Bellyak is a noun – a type of boat and a sport. Set to hit the Asheville and worldwide market, the bellyak is a kayak that you ride on your belly.

“It’s like swimming, with a kayak under your belly,” said Masters, who lives on a farm in Marshall, N.C., with his wife of a year, Anna Woodruff-Masters, 31. The two founded Bellyak, which is headquartered just north of Asheville.

“Nobody has done anything like this. What I love about this, when you kayak a lot, you get to a point when you get to class 5 whitewater,” Masters said. “You have to maintain a certain edge, and the risk-to-reward ratio gets a little different. To increase the excitement, you have to increase your risk.

“You can take a Bellyak, a super-intimate way of riding the river, and (calmer waters) like the French Broad River, the Tuckasegee, all of sudden they become more fun. The experience is so dynamic. You can ride on your knees, on your butt, you can lay down and take a nap.”

He already has die-hard devotees of the Bellyak, and a new business, Asheville Adventure Rentals, that will be the exclusive carrier in Asheville of the new boats, which Masters believes are destined to be the next big wave in whitewater sports, which include kayaking and canoeing.

According to the 2012 Outdoor Foundation Outdoor Recreation Topline Report, participation in recreational kayaking is up nearly 32 percent in the last three years, and whitewater kayaking is up more than 24 percent. As a brand-new sport, bellyaking fits somewhere in between these two sports.

Masters grew up in Easley, S.C., with a father, Bill Masters, who started Perception Kayak in 1975.

“Perception grew to become the largest kayak manufacturer in the world,” Adam Masters said. “It was sold in 1998. ... I have always been around the manufacturing side of it, around the water, but was never a professional kayaker.”

One day in 2004, Masters was kayaking down a backyard creek after a flood in Sunset, S.C. He was trying to maneuver through a class II curl, but the space was too narrow to use a paddle.

So he covered the boat’s cockpit with a spray skirt and duct tape, hugged the boat tight to his belly and launched forward, using his hands as a paddle.

“I laid on top of my kayak to get my center of gravity lower,” he said. “That’s where bellyak was born.”

“With bellyak and bodyboating, there’s no spray skirt, no paddle to manage and no feeling of being ‘trapped’ in a boat,” he said. “It’s a high-fun, low-risk way for anyone to get on the water, have fun and get an amazing workout.”

He said he “got the bellyak bug” again in 2010, started tinkering, cutting up kayaks and searching the Internet for insights into building a surfboard-kayak hybrid prototype.

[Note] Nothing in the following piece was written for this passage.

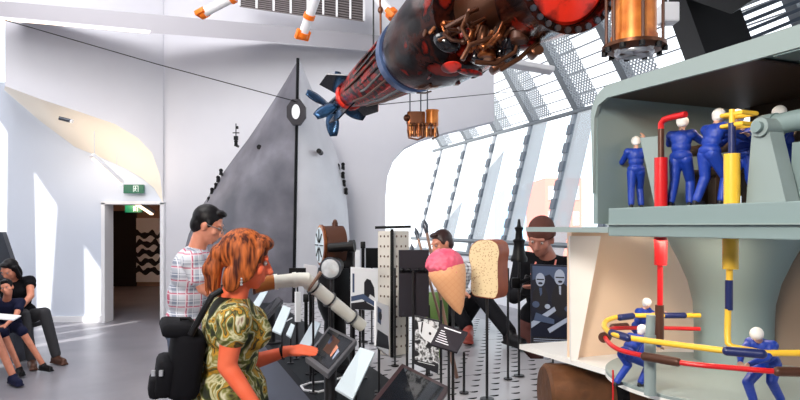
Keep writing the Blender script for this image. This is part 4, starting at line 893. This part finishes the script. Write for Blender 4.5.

His uncle, Allen Stancil, was a designer at Perception for 30 years and was one of the founders of LiquidLogic kayaks. Masters’ right hand has been his wife, Woodruff-Masters.

“I grew up around here, taking raft trips down the river,” Woodruff-Masters said. “But I’m not a kayaker. Bellyak has been my version of getting out in the middle of the river without having to learn how to kayak.”

She said the learning curve for bellyaking is much lower than that for whitewater kayaking, where paddlers are snapped inside a tippy boat and must learn how to “wet exit” when they inevitably turn upside down.

“Bellyaking seems crazy and daring, but in a kayak, you’re in a spray skirt, you have to learn how to roll,” she said. “The Bellyak can be more accessible. We’re going for a different market niche – older people, younger people, women.”

To ride a Bellyak, you only need to be “moderately” athletic, know how to read lines – or safe passages – down a river, wear a helmet, life jacket and special webbed paddle gloves. Proficient bodyboaters can ride the Bellyak on their knees or in a sitting position, Adam Masters said.

Callan Welder, 33, a lifelong friend of Woodruff-Masters, is a recreational kayaker who now is a bellyak devotee.

“I kayaked for four to five years but never got really good,” said Welder, who lives in Marshall. “I had a fear of getting caught upside down in the rapids.”